Early in the 20th century, America’s most violent organized crime syndicates were composed of the children of Jewish immigrants. But they died off, because their communities did not support the pervasive criminal practices, institutions, and ideology that spawn intergenerational gangsterism. Hispanics do, and thus their gangs get stronger over time.
Neoconservatives claim that any white can be replaced with anyone else from any other race or ethnicity, But the people from the countries that have invaded California in general, and Anaheim in particular—Mexico, Honduras, El Salvador, etc.—embraced corruption (“mordida””) and celebrated, even worshiped, crime back home.
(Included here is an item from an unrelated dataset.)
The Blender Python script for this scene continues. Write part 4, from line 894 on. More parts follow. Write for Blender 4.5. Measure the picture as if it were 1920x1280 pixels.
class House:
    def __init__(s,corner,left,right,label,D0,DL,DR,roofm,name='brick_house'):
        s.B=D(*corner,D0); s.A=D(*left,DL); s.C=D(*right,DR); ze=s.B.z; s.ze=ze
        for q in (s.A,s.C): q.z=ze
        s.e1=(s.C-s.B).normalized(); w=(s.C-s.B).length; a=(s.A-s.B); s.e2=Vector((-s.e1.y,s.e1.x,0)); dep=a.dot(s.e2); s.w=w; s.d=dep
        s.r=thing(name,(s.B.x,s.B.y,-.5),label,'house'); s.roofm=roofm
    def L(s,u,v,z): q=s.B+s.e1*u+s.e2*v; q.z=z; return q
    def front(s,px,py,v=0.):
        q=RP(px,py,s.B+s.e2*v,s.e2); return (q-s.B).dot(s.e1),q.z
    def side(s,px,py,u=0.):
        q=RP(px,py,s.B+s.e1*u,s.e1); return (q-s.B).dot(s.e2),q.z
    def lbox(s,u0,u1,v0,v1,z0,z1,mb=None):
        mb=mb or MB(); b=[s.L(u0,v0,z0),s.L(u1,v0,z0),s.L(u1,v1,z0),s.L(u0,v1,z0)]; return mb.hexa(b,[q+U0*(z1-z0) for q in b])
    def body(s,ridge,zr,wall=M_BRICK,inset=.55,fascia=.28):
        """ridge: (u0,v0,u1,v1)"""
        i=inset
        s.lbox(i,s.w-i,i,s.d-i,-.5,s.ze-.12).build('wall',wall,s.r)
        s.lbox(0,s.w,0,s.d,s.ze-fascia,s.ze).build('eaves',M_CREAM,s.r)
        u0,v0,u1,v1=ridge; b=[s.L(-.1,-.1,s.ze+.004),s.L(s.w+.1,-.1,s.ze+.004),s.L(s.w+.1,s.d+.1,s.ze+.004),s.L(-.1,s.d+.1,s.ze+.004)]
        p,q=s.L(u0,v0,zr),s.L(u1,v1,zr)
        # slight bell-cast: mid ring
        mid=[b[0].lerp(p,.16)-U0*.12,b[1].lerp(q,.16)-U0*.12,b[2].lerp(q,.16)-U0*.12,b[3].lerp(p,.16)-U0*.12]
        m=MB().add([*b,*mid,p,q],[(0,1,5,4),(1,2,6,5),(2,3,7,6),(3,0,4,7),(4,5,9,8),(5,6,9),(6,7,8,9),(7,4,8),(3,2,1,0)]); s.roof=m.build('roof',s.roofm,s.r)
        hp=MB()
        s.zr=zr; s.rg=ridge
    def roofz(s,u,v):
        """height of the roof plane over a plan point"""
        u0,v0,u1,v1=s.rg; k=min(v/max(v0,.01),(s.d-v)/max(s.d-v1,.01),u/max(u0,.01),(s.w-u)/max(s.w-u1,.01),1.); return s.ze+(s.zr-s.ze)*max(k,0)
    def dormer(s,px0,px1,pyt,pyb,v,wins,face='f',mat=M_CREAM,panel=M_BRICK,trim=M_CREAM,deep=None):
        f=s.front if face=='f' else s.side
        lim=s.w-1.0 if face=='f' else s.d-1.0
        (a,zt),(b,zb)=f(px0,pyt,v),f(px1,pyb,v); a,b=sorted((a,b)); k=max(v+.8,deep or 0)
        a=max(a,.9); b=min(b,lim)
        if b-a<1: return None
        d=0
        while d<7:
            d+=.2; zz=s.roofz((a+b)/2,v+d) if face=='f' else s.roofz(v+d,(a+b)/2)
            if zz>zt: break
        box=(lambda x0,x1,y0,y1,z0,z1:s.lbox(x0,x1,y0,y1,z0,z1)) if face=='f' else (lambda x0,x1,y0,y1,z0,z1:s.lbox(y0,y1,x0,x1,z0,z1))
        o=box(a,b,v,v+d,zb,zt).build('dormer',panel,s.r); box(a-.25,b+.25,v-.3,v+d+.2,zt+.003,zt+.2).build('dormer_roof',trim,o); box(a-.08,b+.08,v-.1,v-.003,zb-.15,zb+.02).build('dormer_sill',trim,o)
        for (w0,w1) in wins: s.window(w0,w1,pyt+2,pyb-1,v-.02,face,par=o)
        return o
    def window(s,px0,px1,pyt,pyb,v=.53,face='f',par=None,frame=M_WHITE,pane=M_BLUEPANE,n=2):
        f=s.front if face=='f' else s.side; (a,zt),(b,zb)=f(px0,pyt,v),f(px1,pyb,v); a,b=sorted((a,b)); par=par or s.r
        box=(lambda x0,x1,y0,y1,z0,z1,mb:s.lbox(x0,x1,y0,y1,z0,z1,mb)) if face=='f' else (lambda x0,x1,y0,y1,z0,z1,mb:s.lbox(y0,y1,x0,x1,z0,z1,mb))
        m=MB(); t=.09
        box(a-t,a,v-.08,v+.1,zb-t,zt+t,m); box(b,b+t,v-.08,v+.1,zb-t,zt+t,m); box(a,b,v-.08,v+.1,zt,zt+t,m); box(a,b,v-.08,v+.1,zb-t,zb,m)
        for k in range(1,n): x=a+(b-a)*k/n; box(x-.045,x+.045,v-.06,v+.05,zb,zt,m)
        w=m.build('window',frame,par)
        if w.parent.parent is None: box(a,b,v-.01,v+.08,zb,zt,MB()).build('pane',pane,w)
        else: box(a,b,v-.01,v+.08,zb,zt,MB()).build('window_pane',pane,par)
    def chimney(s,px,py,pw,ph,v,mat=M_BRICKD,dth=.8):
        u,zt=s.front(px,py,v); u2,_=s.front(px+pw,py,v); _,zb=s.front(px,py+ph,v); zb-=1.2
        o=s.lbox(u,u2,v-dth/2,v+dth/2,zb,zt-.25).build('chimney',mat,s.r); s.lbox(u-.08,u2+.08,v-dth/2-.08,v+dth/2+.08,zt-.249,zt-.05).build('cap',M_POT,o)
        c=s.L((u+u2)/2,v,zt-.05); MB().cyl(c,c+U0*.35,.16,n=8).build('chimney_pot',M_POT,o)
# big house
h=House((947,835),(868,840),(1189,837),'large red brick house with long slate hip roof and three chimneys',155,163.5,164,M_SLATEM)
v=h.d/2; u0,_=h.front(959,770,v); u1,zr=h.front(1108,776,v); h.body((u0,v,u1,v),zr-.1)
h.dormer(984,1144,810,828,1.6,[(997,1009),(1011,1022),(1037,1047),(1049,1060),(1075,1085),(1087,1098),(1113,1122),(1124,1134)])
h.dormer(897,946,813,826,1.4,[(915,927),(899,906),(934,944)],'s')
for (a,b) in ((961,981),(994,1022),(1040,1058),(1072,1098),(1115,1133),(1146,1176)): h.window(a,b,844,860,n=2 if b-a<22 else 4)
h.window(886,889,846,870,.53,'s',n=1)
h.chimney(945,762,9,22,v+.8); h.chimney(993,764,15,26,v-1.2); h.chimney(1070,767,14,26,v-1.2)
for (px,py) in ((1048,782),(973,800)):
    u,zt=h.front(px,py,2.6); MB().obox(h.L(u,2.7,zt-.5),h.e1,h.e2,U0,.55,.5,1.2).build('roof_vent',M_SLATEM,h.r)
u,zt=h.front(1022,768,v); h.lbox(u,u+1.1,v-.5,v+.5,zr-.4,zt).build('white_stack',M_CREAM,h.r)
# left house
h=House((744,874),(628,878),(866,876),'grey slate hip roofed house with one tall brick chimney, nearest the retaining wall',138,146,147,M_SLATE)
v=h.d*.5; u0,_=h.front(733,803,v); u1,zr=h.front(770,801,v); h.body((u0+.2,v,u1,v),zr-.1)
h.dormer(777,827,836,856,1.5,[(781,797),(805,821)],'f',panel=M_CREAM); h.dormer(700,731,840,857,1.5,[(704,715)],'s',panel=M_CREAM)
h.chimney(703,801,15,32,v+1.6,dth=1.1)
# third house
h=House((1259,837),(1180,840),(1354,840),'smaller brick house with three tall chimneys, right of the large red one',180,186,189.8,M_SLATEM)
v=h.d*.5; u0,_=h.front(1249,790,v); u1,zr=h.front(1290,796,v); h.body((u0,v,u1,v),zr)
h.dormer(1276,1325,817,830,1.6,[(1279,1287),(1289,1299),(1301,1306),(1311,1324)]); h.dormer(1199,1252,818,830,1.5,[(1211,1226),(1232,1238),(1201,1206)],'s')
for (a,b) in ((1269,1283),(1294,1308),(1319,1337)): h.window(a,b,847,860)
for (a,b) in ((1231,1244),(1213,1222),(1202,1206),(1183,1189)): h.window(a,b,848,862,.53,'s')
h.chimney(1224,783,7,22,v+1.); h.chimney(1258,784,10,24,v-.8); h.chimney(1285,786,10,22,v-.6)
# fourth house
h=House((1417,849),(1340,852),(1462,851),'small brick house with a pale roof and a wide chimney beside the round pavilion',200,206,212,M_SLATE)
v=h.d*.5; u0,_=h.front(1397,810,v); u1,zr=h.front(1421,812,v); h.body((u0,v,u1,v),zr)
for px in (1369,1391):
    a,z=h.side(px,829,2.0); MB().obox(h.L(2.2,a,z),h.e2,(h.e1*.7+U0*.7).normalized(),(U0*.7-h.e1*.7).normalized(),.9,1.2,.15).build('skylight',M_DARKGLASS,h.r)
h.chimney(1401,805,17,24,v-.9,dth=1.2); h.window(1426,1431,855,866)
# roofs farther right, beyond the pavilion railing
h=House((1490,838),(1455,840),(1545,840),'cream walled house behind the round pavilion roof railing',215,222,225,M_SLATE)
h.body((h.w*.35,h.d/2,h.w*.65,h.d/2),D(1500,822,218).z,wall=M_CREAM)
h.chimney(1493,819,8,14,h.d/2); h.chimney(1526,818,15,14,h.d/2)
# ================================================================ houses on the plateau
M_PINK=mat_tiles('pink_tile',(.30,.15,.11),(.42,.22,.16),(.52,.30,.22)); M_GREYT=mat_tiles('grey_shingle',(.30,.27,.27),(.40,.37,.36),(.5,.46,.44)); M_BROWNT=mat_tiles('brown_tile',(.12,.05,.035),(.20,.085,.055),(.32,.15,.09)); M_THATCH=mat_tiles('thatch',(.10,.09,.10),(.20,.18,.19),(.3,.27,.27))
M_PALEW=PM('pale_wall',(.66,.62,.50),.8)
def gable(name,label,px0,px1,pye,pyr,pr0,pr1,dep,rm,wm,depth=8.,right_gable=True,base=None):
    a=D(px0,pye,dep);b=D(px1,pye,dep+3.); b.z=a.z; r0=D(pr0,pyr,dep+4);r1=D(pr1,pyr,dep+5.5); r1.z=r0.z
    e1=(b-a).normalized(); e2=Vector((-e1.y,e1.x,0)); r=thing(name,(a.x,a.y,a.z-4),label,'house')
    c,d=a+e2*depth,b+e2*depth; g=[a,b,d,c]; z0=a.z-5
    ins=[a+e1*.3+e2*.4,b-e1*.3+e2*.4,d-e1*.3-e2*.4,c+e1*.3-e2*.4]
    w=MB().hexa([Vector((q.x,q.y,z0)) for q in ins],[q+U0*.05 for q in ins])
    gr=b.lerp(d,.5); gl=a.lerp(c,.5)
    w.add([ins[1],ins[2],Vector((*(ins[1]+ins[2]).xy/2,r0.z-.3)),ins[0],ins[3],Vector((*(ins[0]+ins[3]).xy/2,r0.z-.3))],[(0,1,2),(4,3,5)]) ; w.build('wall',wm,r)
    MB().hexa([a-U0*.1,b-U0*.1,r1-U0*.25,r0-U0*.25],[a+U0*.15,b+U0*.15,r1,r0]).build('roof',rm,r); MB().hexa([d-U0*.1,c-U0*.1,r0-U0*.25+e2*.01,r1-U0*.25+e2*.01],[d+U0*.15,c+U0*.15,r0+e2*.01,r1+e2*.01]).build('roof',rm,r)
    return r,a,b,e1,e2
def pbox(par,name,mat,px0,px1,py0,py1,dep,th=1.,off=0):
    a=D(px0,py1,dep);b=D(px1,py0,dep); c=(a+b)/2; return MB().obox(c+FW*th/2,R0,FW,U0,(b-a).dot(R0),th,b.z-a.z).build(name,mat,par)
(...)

They do the same here.
And once here, the aliens find a subculture of multiculturalists and reconquistas—politicians, activists, “educators,” “celebrities” and publicists—who likewise embrace everything bad that they brought with them.
In the Disney masterpiece, Pinocchio, when the protagonist puppet becomes a real boy, he is suckered into going to an amusement park called Pleasure Island, where boys are encouraged to act like, er, jackasses, engaging in vice—smoking and drinking, and violence—fighting and destroying property.
Eventually, they are all turned into real jackasses and thrown into cages to be sold to work in the salt mines (think prison).
Hispanic immigrants have turned the happy, safe Anaheim of yesteryear into a hellish “Pleasure Island.” Unfortunately, unlike in Pinocchio, they are turning more and more of America into a “Pleasure Island” for the rest of us, too.